Когда Бакатин выдал схему, то американцы были крайне удивлены, а Эймс за свое предложение даже тешил себя надеждой получить продвижение по службе или награду. Калугин, являвшийся в то время советником Бакатина, мог хотя бы “втемную” получить от “шефа” информацию о наличии ценного источника в ЦРУ. На это он, безусловно, имел задание.
И уже в октябре 1992 года сотрудник спецгруппы по поиску “крота” известный читателю Дэн Пейн, который встречался с агентом Ринатом в Бонне, обнаружил финансовые счета Эймса в швейцарских банках. Он установил, что с 1985 по 1991 год Эймс получил неизвестно откуда 1,3 миллиона долларов. 15 марта 1993 года сотрудник ФБР Джим Милбурн закончил отчет на 80 страницах, где говорилось, что КГБ удалось будто бы внедрить своего агента в ЦРУ. 12 мая 1993 года контрразведка ФБР приступила к официальному негласному расследованию дела Эймса под кодовым названием “Найтмувер”, в переводе означающим кого-то работающего под покровом ночи. Прошло около девяти месяцев. 21 февраля 1994 года Эймс был арестован.
Из всего вышесказанного можно предположить, что ЦРУ весной или в начале лета 1991 года получило от надежного источника сообщение о том, что причиной арестов американских агентов в 1985 году являлся советский “крот” из числа работников ЦРУ. Этой наводки хватило для организации проверки почти двухсот работников. Не исключено, что поздней осенью 1991 года, когда Эймс стал активно разрабатываться, были получены какие-то дополнительные материалы. Начиная с 1990 года, Калугин неоднократно выезжал на Запад и, имея даже отрывочную достоверную информацию о наличии “крота” в ЦРУ, которую он вполне мог получить через свои “высочайшие” связи, передал сведения американцам.

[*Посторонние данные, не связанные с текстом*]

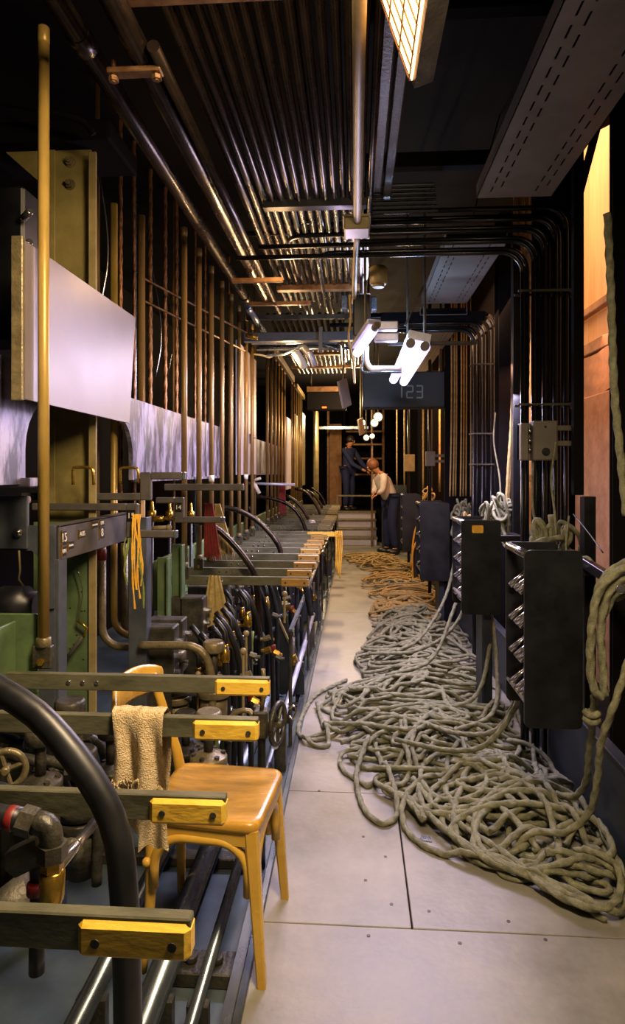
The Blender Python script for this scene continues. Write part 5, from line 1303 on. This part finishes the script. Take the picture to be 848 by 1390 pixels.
for pl, lb in loops:
    ps = []
    for px, py in pl:
        Y = F*(EYE-.05)/(py-640); q = P(px, py, Y); ps.append((q.x, q.y, 0))
    flat = [(q.x, q.y) for q in spl(ps, .0085)]
    o = MB().tube(lay(flat, .0118), .0118, 12, .17, .075).build('rope', 'rope'); tag(o, lb, 'rope')
# scrap of foil near the pile
t = MB(); q = P(575, 1135, 2.55); t.prism([(q.x-.02, q.y-.01), (q.x+.03, q.y-.02), (q.x+.025, q.y+.015), (q.x-.01, q.y+.02)], 'z', .001, .004)
tag(t.build('foil_scrap', 'chrome'), 'small shiny foil scrap lying by the outermost rope', 'scrap')
# floor screw heads
for n, (px, py) in enumerate([(523, 1160), (496, 1193), (531, 1224), (582, 1231), (624, 1272), (500, 1268), (493, 1134), (433, 1074), (690, 1240), (740, 1262)]):
    Y = F*EYE/(py-640); q = P(px, py, Y)
    tag(MB().cyl((q.x, q.y, -.001), (q.x, q.y, .0015), .006, 10).build('floor_screw', 'iron'), 'dark screw head in the floor plate, %s to the seam corner' % ORD[n], 'screw', 'screws in the floor')

# ================================================================== FAR END
random.seed(9)
t = thing('steps', 'low steps with steel edged treads at the corridor end', 'steps', (-.1, 12.6, 0))
for k in range(4):
    MB().box(-.36, .42, 12.6+.35*k, 12.95+.35*k, 0 if k == 0 else .15*k, .15*(k+1)-.03, .004).build('riser', 'whiteplate', t)
    MB().box(-.38, .44, 12.58+.35*k, 12.97+.35*k, .15*(k+1)-.03, .15*(k+1), .004).build('tread', 'ironlt', t)
b = MB().box(-1.4, 1.2, 13.98, 16.9, -.05, .58)
struct('floor_stage', b, 'dark')
for n, z in enumerate([1.35, 1.75, 2.1, 2.42]):
    tag(MB().box(-.25, .67, 16.0, 16.5, z, z+.05, .004).build('shelf', 'rust'), 'dark shelf board at the corridor end, %s from the bottom' % ['first', 'second', 'third', 'fourth'][n], 'shelf', 'shelves at the corridor end')
for n, x in enumerate([-.95, -.7, -.3, .66]):
    tag(MB().box(x, x+.06, 15.9, 16.2, .58, 3.3, .004).build('far_post', 'rust' if n % 2 else 'dark'), 'upright post at the corridor end, %s from the left' % ['first', 'second', 'third', 'fourth'][n], 'post')
tag(MB().box(-.62, -.33, 15.5, 15.55, .6, 2.6, .004).build('far_curtain', 'drape'), 'reddish brown curtain at the corridor end', 'curtain')
tag(MB().box(-.9, .3, 14.4, 14.45, 2.40, 2.47, .004).build('light_rail', 'greysilver'), 'pale blue horizontal rail high at the corridor end', 'rail')
tag(MB().box(.30, .34, 12.3, 12.34, 0, 3.3, .004).build('far_post', 'rust'), 'slim post between the two workers', 'post')
tag(MB().bar((-.35, 12.4, .98), (.30, 12.4, .98), .03, .03).box(-.36, -.33, 12.385, 12.415, 0, 1.0).build('guard_rail', 'ironlt'), 'guard rail across the foot of the steps', 'rail')
for n in range(5):
    Y = 12.6+.25*n; x = -.85+.0*n
    tag(MB().cyl((-.80, Y, -.09), (-.80, Y, 2.7), .03, 10).build('far_pole', 'cream'), 'pale pole beyond the far lever bank, %s' % ORD[n], 'pole', 'pale far poles')
tag(MB().box(.50, .95, 11.9, 12.2, 0, 1.2, .01).build('cabinet', 'blueboard'), 'dark cabinet behind the leaning worker', 'cabinet')

def skin(name, verts, edges, radii, m, parent, sub=2):
    me = bpy.data.meshes.new(name); og = Vector(parent['_o'])
    me.from_pydata([tuple(Vector(v)-og) for v in verts], edges, []); o = bpy.data.objects.new(name, me); COL.objects.link(o); o.parent = parent; o['_o'] = tuple(og)
    md = o.modifiers.new('skin', 'SKIN'); sv = me.skin_vertices[0].data if me.skin_vertices else None
    if sv is None:
        bpy.context.view_layer.objects.active = o; bpy.ops.mesh.customdata_skin_add(); sv = me.skin_vertices[0].data
    for i, r in enumerate(radii): sv[i].radius = (r, r) if not isinstance(r, tuple) else r
    sv[0].use_root = True
    sb = o.modifiers.new('sub', 'SUBSURF'); sb.levels = sub; sb.render_levels = sub
    md.use_smooth_shade = True
    me.materials.append(M[m]); return o
def person(base, lean, label, facing, hair_m, top_m, leg_m, scale=1.0, arm_tgt=None):
    """base on ground, lean: offset of the shoulders from the hips, facing: unit xy"""
    B = Vector(base); fx = Vector((facing[0], facing[1], 0)).normalized(); sx = Vector((-fx.y, fx.x, 0)); S = scale
    t = thing('person', label, 'person', tuple(B))
    hip = B+Vector((0, 0, .95*S)); sh = hip+Vector(lean)*S; up = (sh-hip).normalized(); nk = sh+up*.07*S; hd = nk+(up+fx*.5).normalized()*.14*S
    def limb(*a): return a
    hipL, hipR = hip+sx*.09*S, hip-sx*.09*S; shL, shR = sh+sx*.17*S, sh-sx*.17*S
    knL, knR = B+sx*.11*S+fx*.04*S+Vector((0, 0, .5*S)), B-sx*.11*S+fx*.05*S+Vector((0, 0, .5*S))
    anL, anR = B+sx*.12*S-fx*.03*S+Vector((0, 0, .09*S)), B-sx*.12*S+fx*.02*S+Vector((0, 0, .09*S))
    tgt = Vector(arm_tgt) if arm_tgt else hip+fx*.35*S+Vector((0, 0, .1))
    haL, haR = tgt+sx*.08, tgt-sx*.08
    elL = (shL+haL)/2+Vector((0, 0, -.08))-fx*.03+sx*.05; elR = (shR+haR)/2+Vector((0, 0, -.08))-fx*.03-sx*.05
    chest = hip.lerp(sh, .65)
    V = [hip, chest, sh, nk, hd, shL, elL, haL, shR, elR, haR, hipL, knL, anL, anL+fx*.14*S-Vector((0, 0, .05*S)), hipR, knR, anR, anR+fx*.14*S-Vector((0, 0, .05*S)), hd+up*.06*S]
    E = [(0, 1), (1, 2), (2, 3), (3, 4), (2, 5), (5, 6), (6, 7), (2, 8), (8, 9), (9, 10), (0, 11), (11, 12), (12, 13), (13, 14), (0, 15), (15, 16), (16, 17), (17, 18), (4, 19)]
    R = [.12, .12, .09, .05, .085, .055, .042, .03, .055, .042, .03, .085, .06, .042, .035, .085, .06, .042, .035, .06]
    skin('body', V, E, [r*S for r in R], 'skin', t)
    # shirt, trousers, hair, shoes
    V2 = [hip, chest, sh, shL, elL, elL.lerp(haL, .75), shR, elR, elR.lerp(haR, .75)]
    skin('shirt', V2, [(0, 1), (1, 2), (2, 3), (3, 4), (4, 5), (2, 6), (6, 7), (7, 8)], [r*S for r in (.145, .155, .11, .075, .058, .045, .075, .058, .045)], top_m, t)
    V3 = [hip+up*.03, hipL, knL, anL, hipR, knR, anR]
    skin('trousers', V3, [(0, 1), (1, 2), (2, 3), (0, 4), (4, 5), (5, 6)], [r*S for r in (.14, .105, .08, .066, .105, .08, .066)], leg_m, t)
    b = MB(); hc = hd+up*.055*S-fx*.018; b.ball(hc, .108*S, 14, (1, 1, 1)); b.build('hair', hair_m, t)
    fc = hd+fx*.05*S
    b = MB()
    b.ball(fc+fx*.05*S-Vector((0, 0, .01)), .018*S, 8).ball(fc+sx*.035*S+fx*.035*S+Vector((0, 0, .02)), .012*S, 8).ball(fc-sx*.035*S+fx*.035*S+Vector((0, 0, .02)), .012*S, 8)
    b.build('facial_features', 'skin', t)
    for an in (anL, anR):
        q = an+fx*.06*S-Vector((0, 0, .055*S)); MB().ball(q+Vector((0, 0, .01)), .075*S, 12, (1.0+.9*abs(fx.x), 1.0+.9*abs(fx.y), .75)).build('shoe', 'hose', t)
    for ha, el in ((haL, elL), (haR, elR)):
        d = (ha-el).normalized(); b = MB()
        for f_ in range(4): b.tube([ha+d*.02+Vector((0, (f_-1.5)*.016, 0)), ha+d*.07+Vector((0, (f_-1.5)*.018, -.01)), ha+d*.095+Vector((0, (f_-1.5)*.018, -.035))], .008, 6)
        b.tube([ha+sx*.02, ha+sx*.045+d*.03, ha+sx*.04+d*.055], .009, 6); b.build('fingers', 'skin', t)
    return t
q = P(480, 733, 14.2)
person((P(472, 640, 14.3).x, 14.3, .58), (.02, 0, .5), 'dark haired person in navy work clothes standing behind the steps, looking down', (.75, -.65), 'hair', 'navy', 'navy', .93, (P(500, 660, 14.2).x, 14.1, 1.45))
hp = P(538, 668, 11.4)
person((P(531, 740, 11.4).x, 11.4, .0), (-.20, -.08, .42), 'person in pale shirt and navy trousers bending toward the levers', (-.9, -.35), 'hairbrown', 'shirt', 'navy', 1.0, (P(508, 672, 11.3).x, 11.2, 1.05))
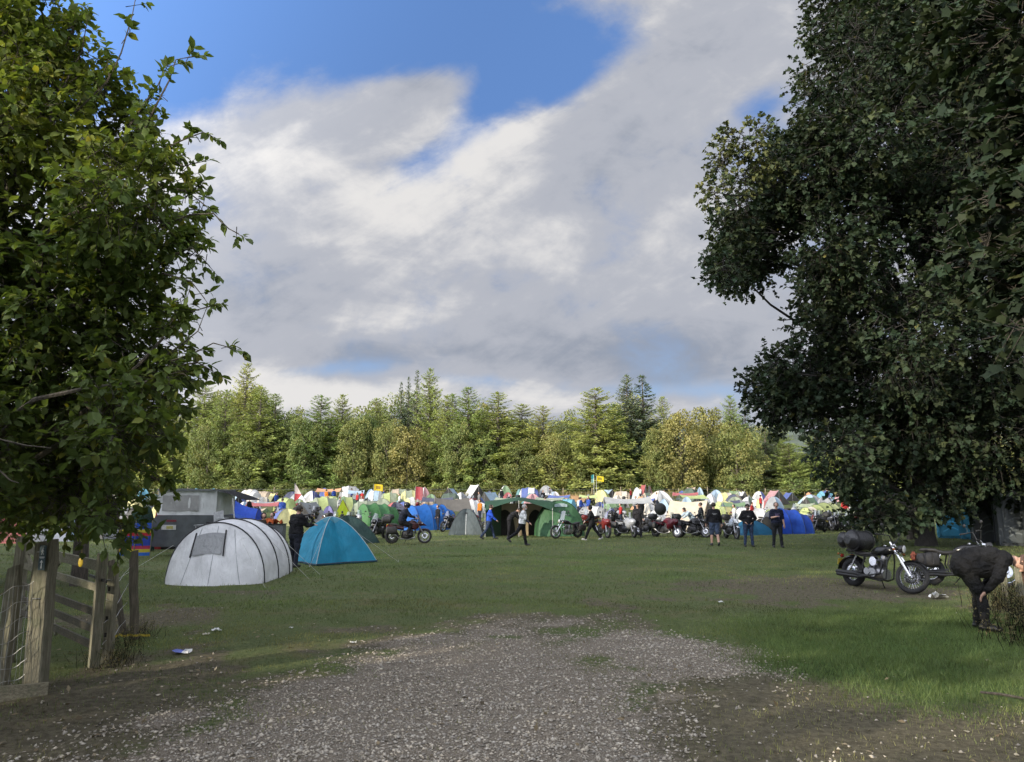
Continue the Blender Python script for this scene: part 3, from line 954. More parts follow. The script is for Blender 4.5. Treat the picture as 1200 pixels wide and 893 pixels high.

Имеется и другая версия провала Эймса, приведенная бывшим заместителем начальника СВР РФ, ныне ее главным консультантом генералом Вадимом Кирпиченко в статье “И снова о предателях, на этот раз о Калугине” в российской газете “Новости разведки и контрразведки” № 20 за ноябрь 1997 года помещенной затем в его книге “Разведка: лица и личности”. В ней, наравне с другими фактами, дающими право существования версии о выдаче Эймса Калугиным, говорится и о его близком друге по учебе в Ленинградском институте КГБ Викторе Черкашине, взятом в разведку по его же протекции. Черкашин являлся заместителем резидента по линии КР в Вашингтоне и, как указывается в книге Эрли, долгое время работал с Эймсом. Черкашин за успешную работу в августе 1986 года был награжден секретным указом орденом Ленина. Кирпиченко, хорошо зная и Калугина и Черкашина, моделирует разговор между ними. На вопрос друга, за какие заслуги он получил столь высокий орден, Черкашину стоило бы только ответить, что “задаром такие штуки не даются” и этого бы хватило для Калугина, чтобы дать сигнал в ЦРУ: “Ищите там-то, фамилия работника такая-то”. В этом же году Черкашин возвратился в Москву и был назначен не на оперативную должность, ему был закрыт выезд за границу из опасений случайного разглашения имени Эймса. Калугин в это время находился в Ленинграде. “Я был первым офицером КГБ, встретившимся с этим человеком. Это был взлет в моей карьере и предзнаменование ее конца”, — приводит эти слова Черкашина Эрли в своей книге об Эймсе.